Two agentic archetypes are emerging: single-agent workflows, where one agent uses multiple tools and data sources sequentially; and multi-agent workflows, where specialized agents collaborate through shared knowledge graphs and fine-grained data access. Both require consistent, interoperable data, without which agents could break down.
How to prepare data for agentic AI. To enable a scaled transformation into an agentic organization, companies can start by building foundational data capabilities. This requires not just a technology reboot, but also an organizational one. That’s because a company’s data strategy and operating model is just as important as its underlying data quality and architecture. Success depends on taking four coordinated steps that link strategy, technology, and people:
Step 1: Identify high-impact workflows to “agentify.” Organizations can identify a small number of high-value, end-to-end workflows where increased autonomy could unlock impact. Building on established approaches to building data products, leaders can prioritize agentic use cases based on value potential, feasibility, and strategic fit before scaling more broadly.

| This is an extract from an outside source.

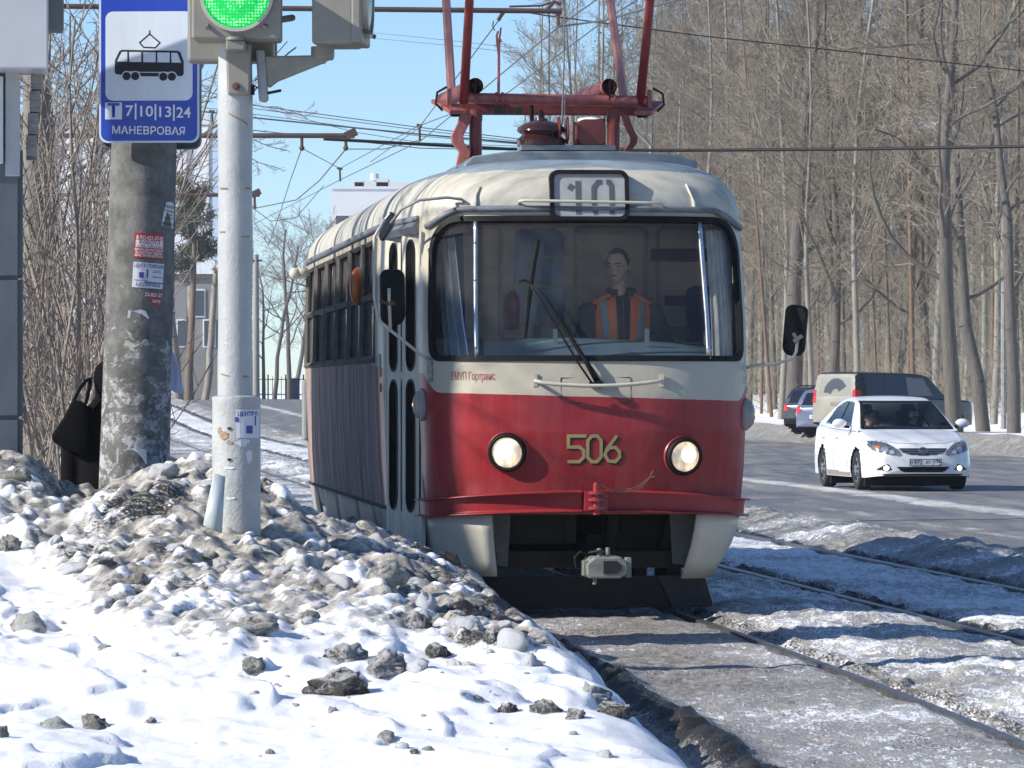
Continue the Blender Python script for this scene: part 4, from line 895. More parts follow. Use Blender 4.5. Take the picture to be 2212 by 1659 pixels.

Step 2: Modernize each layer of the data architecture for agents. Rather than rebuilding everything from scratch, leaders can modernize existing platforms to support interoperability and governance across systems. While some may be tempted to lean on advancements in AI to shortcut data architecture best practices, the strongest organizations build modular, evolutionary architectures with components that can be replaced as new technologies emerge.
Step 3: Ensure that data quality is in place. Organizations must move from periodic data cleanup to continuous, real-time quality management. They can do this while ensuring that both structured and unstructured data, as well as agent-generated outputs, meet consistent standards for accuracy, lineage, and governance.
Step 4: Build an operating and governance model for agentic AI. Scaling agentic AI requires rethinking how work gets done. Human roles are shifting from execution to supervision and orchestration of agent-driven workflows. In a hybrid human–agent work environment, clear governance is essential to allow agents to operate transparently and safely at scale.